Toutes ces initiatives reposent, rappelons-le, sur le volontarisme. Leur mise en œuvre ou leur réalisation est souvent exigeante, car elle suppose que les citoyens sortent de leurs rôles de consommateurs passifs pour devenir des acteurs sociaux au sens fort du terme. Qu’ils transcendent l’individualisme dominant dans nos sociétés, auquel il n’est pas toujours aisé d’échapper. C’est à la fois la grandeur et le talon d’Achille de beaucoup de ces projets. La tendance naturelle de l’être humain est se décharger sur autrui de ses responsabilités. C’est à ce relâchement de la volonté auquel les initiateurs du village utopique communiste de Marinelada sont confrontés :
« Bien sûr, tout n’est pas rose. La fin du capitalisme ne signifie pas la fin des contradictions, encore moins celle de l’histoire. Juan Manuel Sanchez Gordillo admet par exemple facilement que le rendement de la production pourrait être bien meilleur: «Il n’y a aucune politique de répression. Que vous travailliez plus ou moins intensément, vous serez payé de la même manière.» Le maire a récemment mis sur pied une commission pour savoir comment remédier à ce problème. Des incitations monétaires sont-elles nécessaires pour motiver les travailleurs? «C’est l’éternel débat sur les stimulants moraux et matériels du travail mené en son temps par Che Guevara et Fidel Castro.» Pour l’instant, Marinaleda n’a pas tranché.
De même, la participation aux assemblées et aux tâches communautaires laisse parfois à désirer: «Une fois que le travail et le pain sont assurés, on est moins motivé à collaborer activement au processus», explique le maire, qui pourtant cumule lui-même plus de trente ans à la tête du mouvement.»

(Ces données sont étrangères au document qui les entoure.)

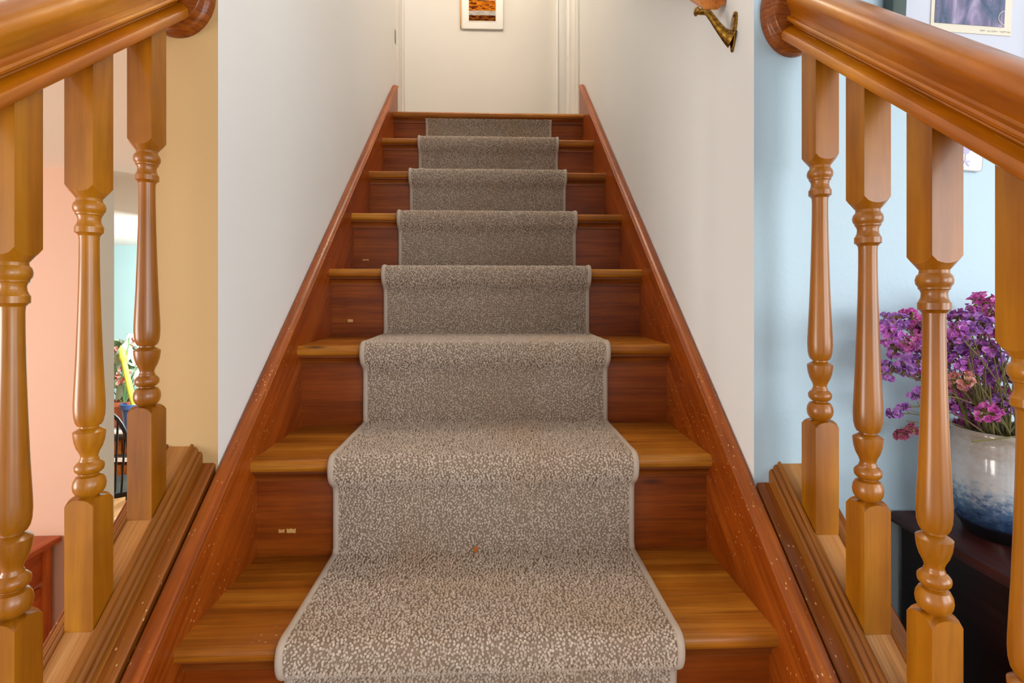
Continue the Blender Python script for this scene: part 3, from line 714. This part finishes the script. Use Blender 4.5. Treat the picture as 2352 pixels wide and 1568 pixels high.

Ce dysfonctionnement menace tout projet, toute initiative qui repose sur la participation volontaire de ses membres. Mais peut-être aurons-nous de moins en moins le choix de faire des efforts et de mettre l’épaule à la roue. Car nos États semblent être de plus en plus en train de larguer ceux qui appartiennent à la moitié inférieure de la population. Si nous ne voulons pas que nos communautés deviennent des déserts habités, il faut y voir des maintenant.